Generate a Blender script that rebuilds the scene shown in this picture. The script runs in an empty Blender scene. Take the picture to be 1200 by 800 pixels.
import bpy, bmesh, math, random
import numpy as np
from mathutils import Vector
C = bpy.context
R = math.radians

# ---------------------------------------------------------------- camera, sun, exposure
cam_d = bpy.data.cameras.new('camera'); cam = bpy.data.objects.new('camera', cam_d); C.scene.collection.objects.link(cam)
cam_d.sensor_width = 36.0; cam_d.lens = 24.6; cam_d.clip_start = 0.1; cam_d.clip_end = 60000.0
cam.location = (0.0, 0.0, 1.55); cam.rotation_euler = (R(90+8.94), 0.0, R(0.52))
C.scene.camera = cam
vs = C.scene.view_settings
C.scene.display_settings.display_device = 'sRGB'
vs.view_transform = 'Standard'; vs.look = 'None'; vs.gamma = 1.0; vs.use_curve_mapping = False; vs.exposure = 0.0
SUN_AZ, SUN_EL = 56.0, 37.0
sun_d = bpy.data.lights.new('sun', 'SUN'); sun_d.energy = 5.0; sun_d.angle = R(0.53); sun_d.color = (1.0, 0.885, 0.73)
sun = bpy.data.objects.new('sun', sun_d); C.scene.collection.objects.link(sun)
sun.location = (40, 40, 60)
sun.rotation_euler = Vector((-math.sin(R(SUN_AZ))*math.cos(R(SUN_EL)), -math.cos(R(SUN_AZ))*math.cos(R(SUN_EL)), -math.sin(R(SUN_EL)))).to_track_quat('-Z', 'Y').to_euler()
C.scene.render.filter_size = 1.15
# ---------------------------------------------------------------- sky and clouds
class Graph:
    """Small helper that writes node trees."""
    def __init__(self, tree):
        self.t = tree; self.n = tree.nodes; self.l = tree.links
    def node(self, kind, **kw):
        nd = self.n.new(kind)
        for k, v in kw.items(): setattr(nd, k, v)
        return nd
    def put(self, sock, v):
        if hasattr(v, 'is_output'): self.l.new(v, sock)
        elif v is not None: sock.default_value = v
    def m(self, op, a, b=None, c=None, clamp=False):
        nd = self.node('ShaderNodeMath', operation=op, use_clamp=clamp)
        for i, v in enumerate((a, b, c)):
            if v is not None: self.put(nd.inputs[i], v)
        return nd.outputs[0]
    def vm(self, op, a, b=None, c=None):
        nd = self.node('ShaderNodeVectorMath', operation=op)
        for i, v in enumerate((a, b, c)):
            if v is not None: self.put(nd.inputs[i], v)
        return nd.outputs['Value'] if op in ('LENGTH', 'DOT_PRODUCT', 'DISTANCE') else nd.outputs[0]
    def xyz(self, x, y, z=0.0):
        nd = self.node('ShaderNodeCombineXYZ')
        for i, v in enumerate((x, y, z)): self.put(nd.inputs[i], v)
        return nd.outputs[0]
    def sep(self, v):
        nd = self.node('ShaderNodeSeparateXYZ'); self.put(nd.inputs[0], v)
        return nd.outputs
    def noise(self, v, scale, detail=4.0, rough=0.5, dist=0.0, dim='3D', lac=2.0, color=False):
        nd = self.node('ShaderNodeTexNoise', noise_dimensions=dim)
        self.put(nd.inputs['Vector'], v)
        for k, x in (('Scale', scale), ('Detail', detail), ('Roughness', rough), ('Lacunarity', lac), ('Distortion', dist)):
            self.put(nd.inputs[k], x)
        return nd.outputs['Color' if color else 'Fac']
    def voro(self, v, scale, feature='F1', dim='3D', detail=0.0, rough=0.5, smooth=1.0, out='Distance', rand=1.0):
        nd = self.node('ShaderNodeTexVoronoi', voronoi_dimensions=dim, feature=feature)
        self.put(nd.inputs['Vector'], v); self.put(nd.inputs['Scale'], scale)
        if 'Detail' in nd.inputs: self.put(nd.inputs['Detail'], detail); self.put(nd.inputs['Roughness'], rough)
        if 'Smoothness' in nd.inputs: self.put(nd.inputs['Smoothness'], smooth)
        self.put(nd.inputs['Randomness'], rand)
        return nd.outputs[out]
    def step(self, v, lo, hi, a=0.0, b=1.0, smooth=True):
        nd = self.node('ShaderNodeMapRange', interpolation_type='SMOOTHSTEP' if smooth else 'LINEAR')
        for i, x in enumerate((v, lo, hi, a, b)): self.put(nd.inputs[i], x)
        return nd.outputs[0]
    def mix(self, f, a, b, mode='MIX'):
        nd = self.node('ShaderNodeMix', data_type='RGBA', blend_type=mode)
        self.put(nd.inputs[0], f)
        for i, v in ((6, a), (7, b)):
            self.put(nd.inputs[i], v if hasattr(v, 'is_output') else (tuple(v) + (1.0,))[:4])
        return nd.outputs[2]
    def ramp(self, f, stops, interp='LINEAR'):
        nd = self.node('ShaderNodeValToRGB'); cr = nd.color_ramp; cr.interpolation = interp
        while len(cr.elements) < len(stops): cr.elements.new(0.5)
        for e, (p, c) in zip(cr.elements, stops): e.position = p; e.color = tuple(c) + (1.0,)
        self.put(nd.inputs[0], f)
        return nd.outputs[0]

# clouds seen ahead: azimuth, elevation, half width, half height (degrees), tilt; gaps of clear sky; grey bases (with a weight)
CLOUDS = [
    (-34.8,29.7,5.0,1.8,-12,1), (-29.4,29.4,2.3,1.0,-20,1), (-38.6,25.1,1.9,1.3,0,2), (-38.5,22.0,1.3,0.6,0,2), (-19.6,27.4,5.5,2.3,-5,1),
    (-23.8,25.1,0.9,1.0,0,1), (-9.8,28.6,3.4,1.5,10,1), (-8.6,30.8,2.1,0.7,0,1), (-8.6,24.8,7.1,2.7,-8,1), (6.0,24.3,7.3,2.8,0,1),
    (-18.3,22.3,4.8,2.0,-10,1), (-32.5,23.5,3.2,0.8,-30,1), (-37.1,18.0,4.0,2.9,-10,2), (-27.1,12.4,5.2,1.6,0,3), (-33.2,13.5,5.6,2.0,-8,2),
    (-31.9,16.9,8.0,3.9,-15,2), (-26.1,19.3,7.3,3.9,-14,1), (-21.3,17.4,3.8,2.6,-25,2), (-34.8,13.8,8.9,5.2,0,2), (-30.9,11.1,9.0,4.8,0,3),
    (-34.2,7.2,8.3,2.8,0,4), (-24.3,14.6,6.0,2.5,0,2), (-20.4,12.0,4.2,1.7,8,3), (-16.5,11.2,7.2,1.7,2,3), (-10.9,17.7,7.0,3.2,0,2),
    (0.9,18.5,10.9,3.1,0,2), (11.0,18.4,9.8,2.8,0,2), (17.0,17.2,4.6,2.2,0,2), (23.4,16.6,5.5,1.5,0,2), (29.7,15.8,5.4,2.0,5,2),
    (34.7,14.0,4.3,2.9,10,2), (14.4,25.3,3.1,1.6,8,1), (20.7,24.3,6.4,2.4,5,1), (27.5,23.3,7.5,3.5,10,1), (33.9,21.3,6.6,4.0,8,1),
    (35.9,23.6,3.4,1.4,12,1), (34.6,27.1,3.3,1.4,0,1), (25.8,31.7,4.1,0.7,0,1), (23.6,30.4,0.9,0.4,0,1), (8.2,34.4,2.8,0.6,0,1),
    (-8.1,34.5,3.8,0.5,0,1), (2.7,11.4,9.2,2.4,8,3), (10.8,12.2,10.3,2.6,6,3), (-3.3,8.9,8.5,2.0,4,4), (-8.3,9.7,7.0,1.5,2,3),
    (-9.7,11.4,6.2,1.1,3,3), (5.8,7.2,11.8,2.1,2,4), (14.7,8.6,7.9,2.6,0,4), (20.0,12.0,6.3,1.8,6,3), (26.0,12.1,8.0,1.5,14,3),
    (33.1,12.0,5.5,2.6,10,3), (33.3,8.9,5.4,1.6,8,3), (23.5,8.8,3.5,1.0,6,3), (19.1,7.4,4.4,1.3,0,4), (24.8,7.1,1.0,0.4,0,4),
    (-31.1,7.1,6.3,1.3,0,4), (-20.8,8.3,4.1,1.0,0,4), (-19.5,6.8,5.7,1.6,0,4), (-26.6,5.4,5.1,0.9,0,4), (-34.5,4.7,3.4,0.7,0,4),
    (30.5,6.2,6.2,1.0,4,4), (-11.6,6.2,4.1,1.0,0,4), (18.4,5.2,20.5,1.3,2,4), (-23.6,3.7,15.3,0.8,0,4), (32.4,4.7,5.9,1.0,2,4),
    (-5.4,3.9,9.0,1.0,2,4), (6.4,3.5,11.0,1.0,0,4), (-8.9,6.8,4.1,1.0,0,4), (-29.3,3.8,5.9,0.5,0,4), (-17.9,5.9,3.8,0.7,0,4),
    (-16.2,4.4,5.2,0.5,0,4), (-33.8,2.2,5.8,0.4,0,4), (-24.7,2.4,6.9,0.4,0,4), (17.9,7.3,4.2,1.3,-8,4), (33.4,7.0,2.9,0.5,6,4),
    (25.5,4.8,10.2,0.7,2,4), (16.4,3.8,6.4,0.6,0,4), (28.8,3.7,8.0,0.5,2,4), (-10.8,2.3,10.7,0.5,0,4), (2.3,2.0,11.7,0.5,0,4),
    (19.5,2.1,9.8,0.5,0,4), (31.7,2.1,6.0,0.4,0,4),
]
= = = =
From the opening line of the data above, please print each line as written up to and including the line that contains "R = math.radians", and nothing more.

→ **Answer to this task**
Generate a Blender script that rebuilds the scene shown in this picture. The script runs in an empty Blender scene. Take the picture to be 1200 by 800 pixels.
import bpy, bmesh, math, random
import numpy as np
from mathutils import Vector
C = bpy.context
R = math.radians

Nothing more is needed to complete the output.